EXTRACTED DATA:
===
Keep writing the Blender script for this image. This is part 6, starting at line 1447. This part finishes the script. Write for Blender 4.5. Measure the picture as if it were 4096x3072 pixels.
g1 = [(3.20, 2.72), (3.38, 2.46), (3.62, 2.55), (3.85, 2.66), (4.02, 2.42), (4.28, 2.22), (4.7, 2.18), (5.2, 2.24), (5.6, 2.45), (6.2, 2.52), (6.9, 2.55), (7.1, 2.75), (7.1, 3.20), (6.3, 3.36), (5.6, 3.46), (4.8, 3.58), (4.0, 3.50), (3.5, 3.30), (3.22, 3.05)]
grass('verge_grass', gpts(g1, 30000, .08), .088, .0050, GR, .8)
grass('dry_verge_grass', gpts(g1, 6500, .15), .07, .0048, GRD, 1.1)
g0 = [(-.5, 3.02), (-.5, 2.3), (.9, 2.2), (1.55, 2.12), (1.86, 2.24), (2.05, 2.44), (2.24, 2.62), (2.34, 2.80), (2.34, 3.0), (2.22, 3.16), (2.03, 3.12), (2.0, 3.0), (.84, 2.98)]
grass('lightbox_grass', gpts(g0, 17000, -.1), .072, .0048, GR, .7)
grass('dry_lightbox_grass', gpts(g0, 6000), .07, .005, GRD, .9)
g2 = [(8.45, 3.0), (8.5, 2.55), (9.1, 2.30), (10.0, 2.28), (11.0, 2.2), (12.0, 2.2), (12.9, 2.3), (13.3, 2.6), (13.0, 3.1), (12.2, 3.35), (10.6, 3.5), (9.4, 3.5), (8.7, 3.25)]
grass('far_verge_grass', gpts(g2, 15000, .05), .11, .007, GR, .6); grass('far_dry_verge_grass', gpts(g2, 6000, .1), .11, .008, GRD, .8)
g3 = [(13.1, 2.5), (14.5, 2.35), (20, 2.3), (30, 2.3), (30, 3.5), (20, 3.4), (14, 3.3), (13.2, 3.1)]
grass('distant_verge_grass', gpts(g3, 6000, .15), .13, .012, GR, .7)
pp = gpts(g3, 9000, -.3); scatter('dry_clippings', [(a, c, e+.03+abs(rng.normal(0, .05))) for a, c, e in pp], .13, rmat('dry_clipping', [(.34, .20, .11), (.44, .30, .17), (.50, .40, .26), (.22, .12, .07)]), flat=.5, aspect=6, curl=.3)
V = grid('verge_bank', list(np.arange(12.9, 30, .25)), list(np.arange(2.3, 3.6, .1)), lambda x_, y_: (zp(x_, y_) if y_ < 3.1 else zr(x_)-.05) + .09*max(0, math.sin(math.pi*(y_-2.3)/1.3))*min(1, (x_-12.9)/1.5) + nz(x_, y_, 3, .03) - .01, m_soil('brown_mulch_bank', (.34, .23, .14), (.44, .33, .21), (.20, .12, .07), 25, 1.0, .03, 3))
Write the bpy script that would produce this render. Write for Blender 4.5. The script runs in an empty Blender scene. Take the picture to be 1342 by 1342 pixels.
===
Search the records for the word "this". Copy every line that has it.

SOLUTION TO THE PROBLEM:
Keep writing the Blender script for this image. This is part 6, starting at line 1447. This part finishes the script. Write for Blender 4.5. Measure the picture as if it were 4096x3072 pixels.
Write the bpy script that would produce this render. Write for Blender 4.5. The script runs in an empty Blender scene. Take the picture to be 1342 by 1342 pixels.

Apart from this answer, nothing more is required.